WELCOMING IN THE COMPETITION

“As Benevity has grown, virtually everything about our approach — our user experience, our structure, our pricing model, our narrative, even the look and feel of our interface — has been emulated by legacy participants in the space,” De Lottinville said.

“That’s not only flattering, but it’s been effective in the sense that it’s raised the bar in the charitable giving space. It’s helped elevate the expectations of companies, users, and non-profits, and has helped legacy participants move away from some older models that didn’t make sense.”

De Lottinville added that, historically, platforms have “charged corporations by the cheque for their donations — and that just perverts outcomes, because then companies just want to reduce the amount of charities employees can give to, because then they can reduce the number of cheques they need to write.
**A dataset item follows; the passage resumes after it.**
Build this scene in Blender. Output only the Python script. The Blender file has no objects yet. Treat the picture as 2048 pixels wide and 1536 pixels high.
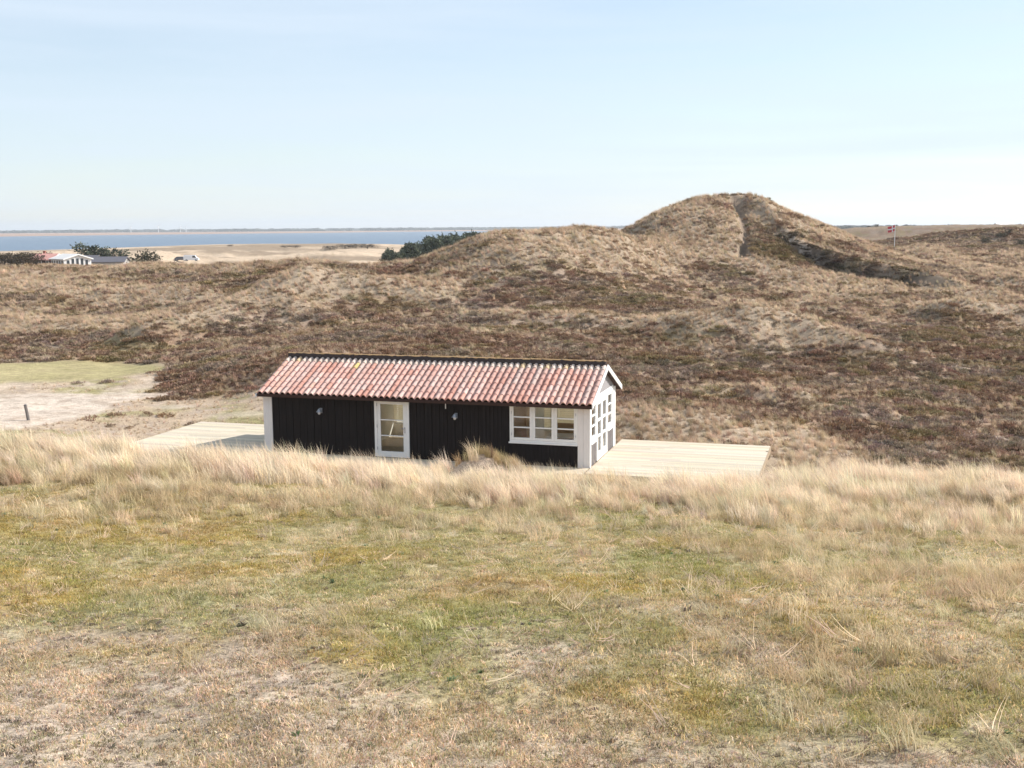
import bpy, math, random
import numpy as np
from mathutils import Matrix, Vector

rng = np.random.default_rng(7)
random.seed(7)
S = bpy.context.scene
COL = S.collection

# ------------------------------------------------------------------ camera, sky, sun, exposure
F = 2300.0                                   # focal length in pixels of a 2048 px wide picture
PITCH = math.radians(7.786)
ROLL = math.radians(0.3917)
cp, sp, cr, sr = math.cos(PITCH), math.sin(PITCH), math.cos(ROLL), math.sin(ROLL)
fwd = Vector((0, cp, -sp)); U0 = Vector((0, sp, cp)); X0 = Vector((1, 0, 0))
right = X0 * cr + U0 * (-sr) * -1.0 * -1.0
up = U0 * cr + X0 * sr
cam_data = bpy.data.cameras.new('camera')
cam = bpy.data.objects.new('camera', cam_data); COL.objects.link(cam)
m = Matrix.Identity(4)
for i in range(3):
    m[i][0] = right[i]; m[i][1] = up[i]; m[i][2] = -fwd[i]
cam.matrix_world = m
cam_data.sensor_fit = 'HORIZONTAL'
cam_data.angle_x = 2 * math.atan(1024 / F)
cam_data.clip_start = 0.1; cam_data.clip_end = 40000
S.camera = cam

SUN_EL = math.radians(35.7)
SUN_AZ = math.radians(66.0)                  # clockwise from the viewing direction (+Y)
sun_dir = Vector((math.sin(SUN_AZ) * math.cos(SUN_EL), math.cos(SUN_AZ) * math.cos(SUN_EL), math.sin(SUN_EL)))
sl = bpy.data.lights.new('sun', 'SUN'); sl.energy = 5.0; sl.angle = math.radians(0.53); sl.color = (1.0, 0.95, 0.88)
sun = bpy.data.objects.new('sun', sl); COL.objects.link(sun)
sun.rotation_euler = (-sun_dir).to_track_quat('-Z', 'Y').to_euler()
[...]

They also want to reduce the frequency of payment, too — maybe make giving quarterly or annual — which changes the entire dynamic of giving.” 

Previously, platforms separated everything by clients. “So if a company had 500 corporate clients, they had 500 custom websites, 500 bank accounts, and 500 charity portals,” De Lottinville explained. “It wasn’t a model that led to any kind of efficiency, evolution or iteration on the charity side of the ecosystem. So a lot of that emulation has really been good for this space. It puts pressure on us to continue to be thought leaders, and to continue to think about what’s next.”